Il est permis de se demander si le vendeur ne pourrait pas invoquer l’article 1195 du Code civil et solliciter la renégociation du prix de vente au motif « qu’un changement de circonstances imprévisible lors de la conclusion du contrat rend l’exécution excessivement onéreuse » pour lui et qu’il « n’avait pas accepté d’en assumer le risque ». Si la différence entre le montant escompté au moment de son acceptation du prix de vente et la somme qu’il reçoit au moment du transfert sur son compte en devises étrangères est relativement importante, il pourrait être tenté non seulement de demander à l’acquéreur un prix de vente plus élevé, mais encore de mettre le notaire en cause pour défaut de conseil. Afin d’éviter toute complication, il est fortement conseillé aux notaires de ne pas signer d’avant-contrat contenant ce genre de modalités.

Pour prévenir les parties des risques de pertes financières en raison de la variation des taux de change, le notaire peut prévoir une clause dans l’avant-contrat qui sera reprise dans l’acte authentique de vente. En le signant, les parties reconnaîtront qu’elles ont reçu l’information. Elles ne pourront donc pas prétendre qu’elles n’ont pas été alertées par le notaire.

Le coin du praticien

Le notaire pourrait reprendre le modèle de clause suivant :

« Selon l’ article 1195 du Code civil, une partie peut accepter d’assumer le risque d’un contrat dont l’exécution serait devenue excessivement onéreuse pour elle en raison d’un changement de circonstances imprévisible lors de sa conclusion. En ce sens, le VENDEUR et l’ACQUÉREUR décident d’évincer l’application de l’article 1195 du Code civil précisant le régime juridique de l’imprévision. Les parties acceptent, en conséquence, en cas d’imprévision telle que définie par l’article précité, d’en supporter toutes les conséquences économiques et financières ».

Ensuite, le notaire peut prévoir une information spécifique du vendeur étranger par courrier ou par courriel, non seulement sur les conséquences possibles du transfert de fonds sur un compte en devises étrangères, mais aussi sur l’existence d’organismes de conversion des fonds qui permettent de bloquer le taux dès la signature de l’avant-contrat de vente. Le notaire peut même demander au vendeur de lui confirmer qu’il a bien reçu cette information et qu’il assumera la responsabilité et les conséquences de l’utilisation des fonds transférés sur un compte étranger.

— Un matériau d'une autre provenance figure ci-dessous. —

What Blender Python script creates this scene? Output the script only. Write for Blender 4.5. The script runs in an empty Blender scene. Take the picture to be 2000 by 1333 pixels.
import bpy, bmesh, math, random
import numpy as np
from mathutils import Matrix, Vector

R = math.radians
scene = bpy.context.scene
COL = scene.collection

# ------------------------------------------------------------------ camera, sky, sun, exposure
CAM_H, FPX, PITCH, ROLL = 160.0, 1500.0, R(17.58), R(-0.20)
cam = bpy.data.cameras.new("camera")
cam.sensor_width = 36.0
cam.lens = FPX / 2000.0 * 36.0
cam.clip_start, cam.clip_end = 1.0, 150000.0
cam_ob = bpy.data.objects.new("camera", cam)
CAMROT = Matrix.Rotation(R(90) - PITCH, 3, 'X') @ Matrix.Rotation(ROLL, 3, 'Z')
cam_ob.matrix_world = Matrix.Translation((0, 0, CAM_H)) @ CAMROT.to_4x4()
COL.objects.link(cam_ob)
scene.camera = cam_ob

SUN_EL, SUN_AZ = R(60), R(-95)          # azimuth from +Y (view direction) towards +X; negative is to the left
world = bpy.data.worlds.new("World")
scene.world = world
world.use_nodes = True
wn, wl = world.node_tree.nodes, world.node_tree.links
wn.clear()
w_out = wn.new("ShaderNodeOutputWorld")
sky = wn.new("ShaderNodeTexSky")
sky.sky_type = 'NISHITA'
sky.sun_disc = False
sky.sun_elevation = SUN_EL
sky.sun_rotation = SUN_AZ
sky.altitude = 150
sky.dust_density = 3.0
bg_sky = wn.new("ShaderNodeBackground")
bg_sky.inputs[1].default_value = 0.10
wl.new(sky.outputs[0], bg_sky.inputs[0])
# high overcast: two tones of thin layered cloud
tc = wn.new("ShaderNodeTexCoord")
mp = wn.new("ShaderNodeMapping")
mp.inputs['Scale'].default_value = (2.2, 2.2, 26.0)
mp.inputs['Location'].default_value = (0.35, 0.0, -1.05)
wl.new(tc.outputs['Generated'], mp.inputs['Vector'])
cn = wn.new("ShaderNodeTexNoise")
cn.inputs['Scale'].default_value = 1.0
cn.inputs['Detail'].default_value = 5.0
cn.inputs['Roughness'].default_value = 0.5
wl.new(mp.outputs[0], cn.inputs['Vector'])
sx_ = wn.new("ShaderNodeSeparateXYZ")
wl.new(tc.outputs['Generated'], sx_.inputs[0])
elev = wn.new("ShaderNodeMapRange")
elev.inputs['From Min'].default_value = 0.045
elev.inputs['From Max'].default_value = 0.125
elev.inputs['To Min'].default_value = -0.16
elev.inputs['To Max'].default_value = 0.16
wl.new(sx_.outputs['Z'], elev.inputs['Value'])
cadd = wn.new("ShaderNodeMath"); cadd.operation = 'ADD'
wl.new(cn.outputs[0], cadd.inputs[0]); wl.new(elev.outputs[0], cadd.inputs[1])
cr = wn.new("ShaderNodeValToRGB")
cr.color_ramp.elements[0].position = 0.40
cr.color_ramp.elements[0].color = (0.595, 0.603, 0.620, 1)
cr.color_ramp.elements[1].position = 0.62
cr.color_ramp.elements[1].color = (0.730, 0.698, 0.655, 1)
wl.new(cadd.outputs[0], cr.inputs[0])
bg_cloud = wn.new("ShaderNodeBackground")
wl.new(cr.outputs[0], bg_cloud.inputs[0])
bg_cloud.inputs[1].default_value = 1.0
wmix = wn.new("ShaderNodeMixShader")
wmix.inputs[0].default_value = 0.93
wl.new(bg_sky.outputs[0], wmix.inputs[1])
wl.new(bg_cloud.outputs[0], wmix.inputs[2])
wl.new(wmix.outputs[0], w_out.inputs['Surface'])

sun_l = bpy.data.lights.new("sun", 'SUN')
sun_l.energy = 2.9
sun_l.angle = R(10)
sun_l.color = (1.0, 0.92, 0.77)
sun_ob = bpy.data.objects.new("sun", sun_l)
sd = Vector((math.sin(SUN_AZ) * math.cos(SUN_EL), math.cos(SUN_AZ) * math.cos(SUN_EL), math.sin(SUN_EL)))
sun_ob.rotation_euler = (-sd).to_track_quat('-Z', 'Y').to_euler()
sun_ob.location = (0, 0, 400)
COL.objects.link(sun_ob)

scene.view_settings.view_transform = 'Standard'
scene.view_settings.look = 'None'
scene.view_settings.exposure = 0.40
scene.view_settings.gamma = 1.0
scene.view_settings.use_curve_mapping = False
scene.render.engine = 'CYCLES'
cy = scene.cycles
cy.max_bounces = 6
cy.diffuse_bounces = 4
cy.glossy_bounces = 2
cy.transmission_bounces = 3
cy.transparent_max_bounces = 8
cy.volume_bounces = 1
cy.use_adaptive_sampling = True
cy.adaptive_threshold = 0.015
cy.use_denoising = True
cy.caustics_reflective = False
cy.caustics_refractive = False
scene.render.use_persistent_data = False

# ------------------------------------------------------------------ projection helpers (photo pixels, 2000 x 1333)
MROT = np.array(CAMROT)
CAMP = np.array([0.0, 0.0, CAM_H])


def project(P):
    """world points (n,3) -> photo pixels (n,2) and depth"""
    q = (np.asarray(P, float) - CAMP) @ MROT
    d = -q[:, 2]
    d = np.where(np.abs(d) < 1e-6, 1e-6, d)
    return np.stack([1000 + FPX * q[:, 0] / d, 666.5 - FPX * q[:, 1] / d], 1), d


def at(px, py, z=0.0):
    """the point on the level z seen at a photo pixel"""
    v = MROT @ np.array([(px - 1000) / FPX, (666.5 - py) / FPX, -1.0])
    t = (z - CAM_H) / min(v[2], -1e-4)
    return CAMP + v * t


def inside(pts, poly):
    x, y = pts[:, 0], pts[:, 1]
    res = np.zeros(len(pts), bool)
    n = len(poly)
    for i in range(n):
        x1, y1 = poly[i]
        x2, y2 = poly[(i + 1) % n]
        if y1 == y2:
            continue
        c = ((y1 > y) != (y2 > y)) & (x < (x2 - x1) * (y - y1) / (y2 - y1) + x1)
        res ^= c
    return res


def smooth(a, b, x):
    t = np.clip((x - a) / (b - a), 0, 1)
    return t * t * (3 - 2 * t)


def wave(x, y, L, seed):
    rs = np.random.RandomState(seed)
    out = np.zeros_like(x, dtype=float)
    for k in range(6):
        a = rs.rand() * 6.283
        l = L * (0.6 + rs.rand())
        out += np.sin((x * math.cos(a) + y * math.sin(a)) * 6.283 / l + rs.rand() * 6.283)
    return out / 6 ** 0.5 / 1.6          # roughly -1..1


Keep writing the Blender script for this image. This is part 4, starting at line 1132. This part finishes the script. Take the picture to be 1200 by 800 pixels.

Lorsqu’un notaire reçoit un acte de vente entre deux personnes étrangères résidant dans le même pays, celles-ci souhaitent parfois que le prix de vente soit payé dans une monnaie différente de l’euro afin d’économiser des frais de conversion de change. Cela peut intéresser par exemple un vendeur britannique dont le projet est de réinvestir au Royaume-Uni, ou un vendeur et un acquéreur suédois qui souhaitent effectuer la vente en couronnes suédoises. Dans quelle mesure cela est-il permis en cas de vente d’un bien immobilier situé en France ?

Section II – La détermination de la monnaie du prix de vente

4117 La loi applicable au contrat de vente détermine en principe le paiement du prix et ses modalités. Elle régit la date et le lieu du paiement. En présence de parties désireuses de prévoir un prix stipulé dans une monnaie autre que l’euro, le notaire français soit s’interroger sur la licéité de cette option pour la fixation et le paiement du prix.

Ainsi qu’il a été expliqué ci-dessus, selon l’article 3 du règlement Rome I les parties peuvent choisir la loi du contrat de vente. Ce choix peut être exprès ou tacite et l’article 3 ajoute que par « leur choix, les parties peuvent choisir la loi applicable à la totalité ou à une partie du contrat ». Cet article consacre l’autonomie de la volonté et affirme le droit de morceler le contrat de vente.

En conséquence, bien que l’objet de la vente soit situé en France et que la loi française régisse leur contrat, le vendeur et l’acquéreur ont le droit de convenir que le paiement du prix sera soumis à une loi étrangère choisie par les parties. Néanmoins, il convient de rappeler la distinction communément établie entre la monnaie de compte et la monnaie de paiement.

La monnaie de compte peut être définie comme une unité de mesure qui permet de déterminer le quantum de l’obligation. Il s’agit de l’expression du montant du prix de vente lui-même.

La monnaie de paiement représente la monnaie choisie par le débiteur d’une obligation pour s’en acquitter.

Il résulte de la jurisprudence que, dans un contexte international, le prix de vente peut être exprimé dans une monnaie étrangère et que le prix peut être payé dans une autre monnaie que l’euro. Il semble en effet que l’ordre public international français n’impose pas un paiement dans la monnaie utilisée en France.

Ainsi, dans un contrat de vente, le prix doit être stipulé en euros (monnaie de compte), ne serait-ce que pour des raisons fiscales, mais il peut être précisé que ce prix sera payé dans une autre monnaie (monnaie de paiement). Dès lors, le notaire doit organiser le paiement du prix de vente, ce qui requiert encore plus de vigilance dans un contexte international.


173) Rappel de la DGCCRF du 15 mai 2018 : selon l’article 9 du règlement n° 260/2012.